Bonus: ONE LAST CLIMB
Camp Pendleton, CA: Patrol Base Fires veterans Manuel Mendoza, John Bohlinger, Michael Minor, and Noah Southworth reunite at their former Marine base on California’s Pacific Coast to place a new memorial marker for their deceased comrades.
Episode 12: THE END OF THE ROAD
Asheville, NC: Teresa Bradley still lives in the house where she grew up and where she raised her twin sons, Michael and Timothy Dutcher. In the final visit of the journey, Teresa and Tim tell the story of Michael’s life and how his death continues to haunt their family.
Episode 11: I THINK THIS IS HELL
Ventnor City, NJ: Jeffrey Lopez grew up steps away from the Atlantic Ocean with a house full of brothers who loved to fight. His mother, Rosibel, escaped war-torn El Salvador in hopes of raising her family in peace—and her son’s deployment to Sangin was a nightmare come true.
Episode 10: SANDCASTLES IN THE TIDE
Deer River, NY: As a teenager, Taylor Moody wore a mohawk and cared more about punk shows than school. He tells Elliott about his tough adjustment to the disciplined life of a Marine and his quest to find a place for himself back home.
Episode 09: CHASING THE WAR
EPISODE 09: CHASING THE WAR
Greensburg, PA: Jeric Fry was a hard-charging Marine from a working class family who deployed twice to Iraq but always felt like he was one step behind the real war. That changed when he got to Sangin. As squad leader, Fry’s biggest responsibility was to keep his Marines alive. He could never have known that he’d save the life of one of his Marines years after the squad came home.
Episode 08: BAD PAPER
Lexington, KY: In Sangin, Scott McEtchin told Elliott that he joined the Marines to get his life together after a bout of teenage trouble. But trouble wasn’t far behind when McEtchin got back from Afghanistan.
This episode was supported by the journalism non-profit The Economic Hardship Reporting Project.
Episode 07: MAKE PEACE OR DIE
Palmer, AK: Elliott takes a detour from the road trip to fly to Alaska, home to David Richvalsky, Third Squad’s machine gunner. During an ATV trip to a glacier, Richvalsky describes the gaps in his memory caused by concussions from IED blasts—which he says may actually help him avoid dwelling on the worst moments of his deployment.
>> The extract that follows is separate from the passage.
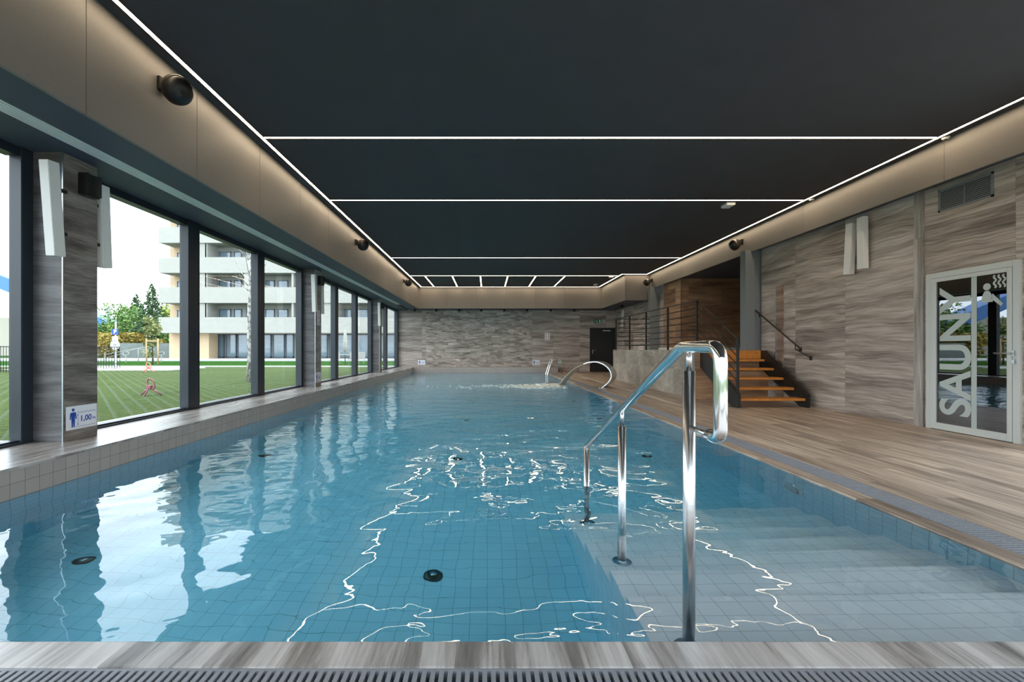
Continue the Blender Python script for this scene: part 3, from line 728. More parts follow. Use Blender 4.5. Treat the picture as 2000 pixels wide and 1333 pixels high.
# ------------------------------------------------------------------ depth signs
def depth_sign(loc, u, n_, label, w=.33, h=.22, text='1,00'):
    t_ = thing('depth_sign', label, 'sign', loc, 0, 'water depth signs')
    Fm = frame((0, 0, 0), u, (0, 0, 1), n_)
    b = MB(); b.poly([(-w/2, -h/2), (w/2, -h/2), (w/2, h/2), (-w/2, h/2)], .004, Fm); b.build('plate', M['signwhite'], t_)
    s = h/.22; Fi = Fm @ Matrix.Translation((0, 0, .004)) @ Matrix.Diagonal((s, s, 1, 1)); e = .0008
    b = MB(); cx = -.095
    b.poly(circle(cx, .075, .015), e, Fi)
    b.poly([(cx-.024, .052), (cx+.024, .052), (cx+.030, .044), (cx+.036, -.012), (cx+.026, -.014), (cx+.020, .022), (cx+.018, -.03), (cx+.016, -.085), (cx+.003, -.085), (cx, -.03), (cx-.003, -.085), (cx-.016, -.085), (cx-.018, -.03), (cx-.020, .022), (cx-.026, -.014), (cx-.036, -.012), (cx-.030, .044)], e, Fi)
    b.ribbon([(-.05+.2*j/48, .045+.008*math.sin(j/48*6*2*PI)) for j in range(49)], .003, e, Fi)
    b.ribbon([(-.12, -.088), (.15, -.088)], .003, e, Fi)
    b.ribbon([(-.045, -.070), (-.045, .026)], .0025, e, Fi)
    b.poly([(-.052, .018), (-.038, .018), (-.045, .032)], e, Fi); b.poly([(-.052, -.062), (-.045, -.076), (-.038, -.062)], e, Fi)
    b.build('pictogram', M['signblue'], t_)
    b = MB(); tm_ = text_mesh(text, .075, e, .0016)
    b.addmesh(tm_, Fi @ Matrix.Translation((.040, -.018, e/2)))
    tm_ = text_mesh('m', .042, e, .0008); b.addmesh(tm_, Fi @ Matrix.Translation((.132, -.026, e/2)))
    b.build('lettering', M['signblue'], t_); return t_
depth_sign((-3.9, 4.375, .42), (0, 1, 0), (1, 0, 0), 'white depth sign with blue figure on the nearest pillar')
depth_sign((-3.9, 10.49, .42), (0, 1, 0), (1, 0, 0), 'small white depth sign low on the second pillar')
depth_sign((P(823.5, 708, YF).x, YF, .44), (1, 0, 0), (0, -1, 0), 'white depth sign at the left of the end wall')
depth_sign((P(1047, 708, YF).x, YF, .44), (1, 0, 0), (0, -1, 0), 'white depth sign at the right of the end wall, by the ladder')
# pictogram boards
def rule_board(loc, u, n_, label, w, h):
    t_ = thing('rules_sign', label, 'sign', loc); Fm = frame((0, 0, 0), u, (0, 0, 1), n_)
    b = MB(); b.poly([(-w/2, -h/2), (w/2, -h/2), (w/2, h/2), (-w/2, h/2)], .004, Fm); b.build('plate', M['signwhite'], t_)
    Fi = Fm @ Matrix.Translation((0, 0, .004)); b = MB(); c = MB()
    nx = max(1, round(w/.11)); ny = round(h/.12)
    for i in range(nx):
        for j in range(ny):
            cx = (i+.5)*w/nx-w/2; cy_ = (j+.5)*h/ny-h/2; r = .036
            b.ribbon(circle(cx, cy_, r, 16)+[circle(cx, cy_, r, 16)[0]], .008, .0008, Fi)
            b.ribbon([(cx-r*.7, cy_+r*.7), (cx+r*.7, cy_-r*.7)], .007, .0009, Fi)
            c.poly(circle(cx, cy_+.008, .007, 10), .0006, Fi); c.poly([(cx-.008, cy_), (cx+.008, cy_), (cx+.006, cy_-.022), (cx-.006, cy_-.022)], .0006, Fi)
    b.build('prohibition_rings', M['signred'], t_); c.build('pictogram', M['black'], t_)
rule_board((P(1069, 657.5, YF).x, YF, P(0, 657.5, YF).z), (1, 0, 0), (0, -1, 0), 'white board of red prohibition rings on the end wall', .24, .34)
rule_board((-3.9, 10.50, P(0, 621, 10.5).z), (0, 1, 0), (1, 0, 0), 'narrow red pictogram board on the second pillar', .16, .34)
ex = thing('exit_sign', 'small green and white exit sign above the black door', 'sign', (P(1167, 628, YF).x, YF, P(0, 628, YF).z))
b = MB(); b.box((-.18, -.03, -.08), (.18, 0, .08), .003); b.build('plate', M['signgreen'], ex)
b = MB(); Fe = frame((0, -.03, 0), (1, 0, 0), (0, 0, 1), (0, -1, 0))
b.poly(circle(-.03, .045, .014), .001, Fe); b.poly([(-.05, .028), (-.01, .028), (-.005, -.01), (.015, -.055), (-.002, -.058), (-.025, -.02), (-.05, -.06), (-.065, -.05), (-.04, -.01)], .001, Fe)
b.poly([(.07, -.06), (.13, -.06), (.13, .06), (.07, .06)], .001, Fe); b.ribbon([(-.15, 0), (-.09, 0)], .02, .001, Fe); b.build('pictogram', M['signwhite'], ex)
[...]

Episode 06: HUSBAND, FATHER, KILLER
Spearfish, SD: As Third Squad’s radio operator, John Bohlinger had the grim task of calling in medevac helicopters for his wounded friends. He also had awesome firepower at his fingertips. With his wife Hannah by his side, Bohlinger tells Elliott about the difficult transition from a trained killer back to a husband and father.
Episode 05: NOTHING TO LOSE
Rapid City, SD: Brian Shearer was a gung-ho 17 year-old when he joined the Marines, with nothing to lose but the PlayStation he willed to his brother. In Sangin he was a designated marksman whose job was to kill with long-range precision. A father of two boys now, he learns from his own dad what it was like to send a child off to war.
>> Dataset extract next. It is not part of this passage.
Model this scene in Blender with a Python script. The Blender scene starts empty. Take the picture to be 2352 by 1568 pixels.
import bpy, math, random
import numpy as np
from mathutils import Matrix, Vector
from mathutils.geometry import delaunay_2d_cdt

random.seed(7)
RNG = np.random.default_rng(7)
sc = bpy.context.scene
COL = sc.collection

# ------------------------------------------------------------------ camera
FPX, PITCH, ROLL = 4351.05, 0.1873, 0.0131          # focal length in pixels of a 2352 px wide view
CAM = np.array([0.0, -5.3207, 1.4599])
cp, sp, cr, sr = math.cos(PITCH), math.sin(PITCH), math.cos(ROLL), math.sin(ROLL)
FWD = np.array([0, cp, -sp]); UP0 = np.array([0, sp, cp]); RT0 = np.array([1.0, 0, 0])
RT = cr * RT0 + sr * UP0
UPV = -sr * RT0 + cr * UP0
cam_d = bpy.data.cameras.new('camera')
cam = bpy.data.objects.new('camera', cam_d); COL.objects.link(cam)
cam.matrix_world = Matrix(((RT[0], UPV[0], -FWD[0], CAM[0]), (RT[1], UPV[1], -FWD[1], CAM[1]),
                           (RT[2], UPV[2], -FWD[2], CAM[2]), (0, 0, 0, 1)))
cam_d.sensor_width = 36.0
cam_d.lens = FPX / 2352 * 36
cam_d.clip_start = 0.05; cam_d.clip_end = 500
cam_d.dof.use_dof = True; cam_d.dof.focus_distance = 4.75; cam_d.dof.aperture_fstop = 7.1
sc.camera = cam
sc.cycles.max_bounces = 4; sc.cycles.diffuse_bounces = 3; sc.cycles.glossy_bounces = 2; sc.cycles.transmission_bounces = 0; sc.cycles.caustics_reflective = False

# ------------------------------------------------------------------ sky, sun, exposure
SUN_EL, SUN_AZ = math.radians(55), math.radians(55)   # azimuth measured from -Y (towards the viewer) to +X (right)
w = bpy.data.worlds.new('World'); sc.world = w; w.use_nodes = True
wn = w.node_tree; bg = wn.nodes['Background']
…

Episode 04: A SOLDIER’S HEART
The Woodlands, TX: The Marines offered Manny Mendoza a ticket out of the small Texas border town where he grew up. In Sangin, he felt a crushing burden of responsibility for his fellow Marines, who he loved like brothers. At his home in the Houston suburbs, Mendoza tells Elliott about the debt he owes to the dead.
Episode 03: THE GUILT
The Woodlands, TX: Third Squad’s corpsman, Matthew Foreit, was responsible for treating injured Marines on the battlefield in Sangin. A decade later, Foreit tells Elliott he’s still grappling with the feeling that he could’ve done more.
Episode 02: RIDING THE WAVE
Camp Pendleton, CA: The journey begins on the hallowed ground of First Sergeant’s Hill, which looks down on the headquarters of the 5th Marine Regiment at Camp Pendleton, California, where Third Squad lived before they deployed. Ten years after meeting in Sangin, Third Squad’s Michael Minor takes Elliott on a hike up to a memorial to dead Marines and guides him through his rough passage back to civilian life.
Episode 01: KEEP PUSHIN’
Sangin, Afghanistan, 2011: Michael Dutcher and the rest of Third Squad lived in a sweltering mudbrick compound called Patrol Base Fires, surrounded by lush farmland, irrigation canals, and a minefield of IEDs. In Elliott’s original audio from Sangin, the Third Squad Marines describe life in Sangin during the Afghanistan “surge” and the horrific events of June 2011, when half the PB Fires Marines got wounded or killed.